La technique renvoie inéluctablement au progrès technique, comme l’économie renvoie à la croissance et au développement qui ne sont rien d’autre que le progrès de l’économie. Les trois piliers de la modernité sont le progrès, la technique et l’économie. Si le progrès est au fondement de l’économie, l’économie en retour est nécessaire à l’établissement du progrès. Sans système de prix, il est impossible de donner sens à quelque chose comme un PNB par tête, et sans progression de PNB comment se convaincre d’une amélioration du sort de l’humanité ? La croyance au progrès est auto réalisatrice. Si l’on est convaincu que l’accumulation du savoir, le perfectionnement des techniques, le développement des forces productives, l’accroissement de la maîtrise de la nature sont de bonnes choses, on agit pour que les connaissances se transmettent et s’entassent, que les effets puissent se comparer et s’accroître. On se donne des échelles ou l’accroissement indéfini devient possible et pertinent. Cela suppose nécessairement la conviction que la " marche en avant " est une amélioration qu’il s’agit donc d’une chose bonne.

Dernière ligne droite.

Les peuples heureux ignorent le Progrès.
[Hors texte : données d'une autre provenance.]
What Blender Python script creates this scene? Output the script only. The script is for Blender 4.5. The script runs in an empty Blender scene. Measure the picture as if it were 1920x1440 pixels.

Ils ignorent la rationalité, le temps calculé et les mathématiques, donc l’économie et le calcul économique. Technique et économie sont enchâssées dans le social. Leurs représentations en témoignent. Celles-ci sont le plus souvent tournées vers le passé, donc anti-évolutionnistes : l’homme descend des dieux et non des singes... La construction imaginaire du progrès comme du développement est dans ces conditions quasi impossible. Dans beaucoup de civilisations — peut-être toutes — avant le contact avec l’Occident, le concept de développement était tout à fait absent. Ces sociétés traditionnelles ne considèrent pas que leur reproduction soit dépendante d’une accumulation continue de savoirs et de biens censés rendre l’avenir meilleur que le passé. Les valeurs sur lesquelles reposent le développement, et tout particulièrement le progrès, ne correspondent pas du tout à des aspirations universelles profondes. Ces valeurs sont liées à l’histoire de l’Occident, elles n’ont aucun sens pour les autres sociétés.

En dehors des mythes qui fondent la prétention à la maîtrise rationnelle de la nature et la croyance au progrès, l’idée du développement est totalement dépourvue de sens et les pratiques qui lui sont liées sont rigoureusement impossibles parce qu’impensables et interdites. Ces peuples traditionnels — d’Afrique, d’Amérique du sud ou d’Asie — sont heureux car ils ignorent "cette idée neuve en Europe", le bonheur, qui découle du progrès.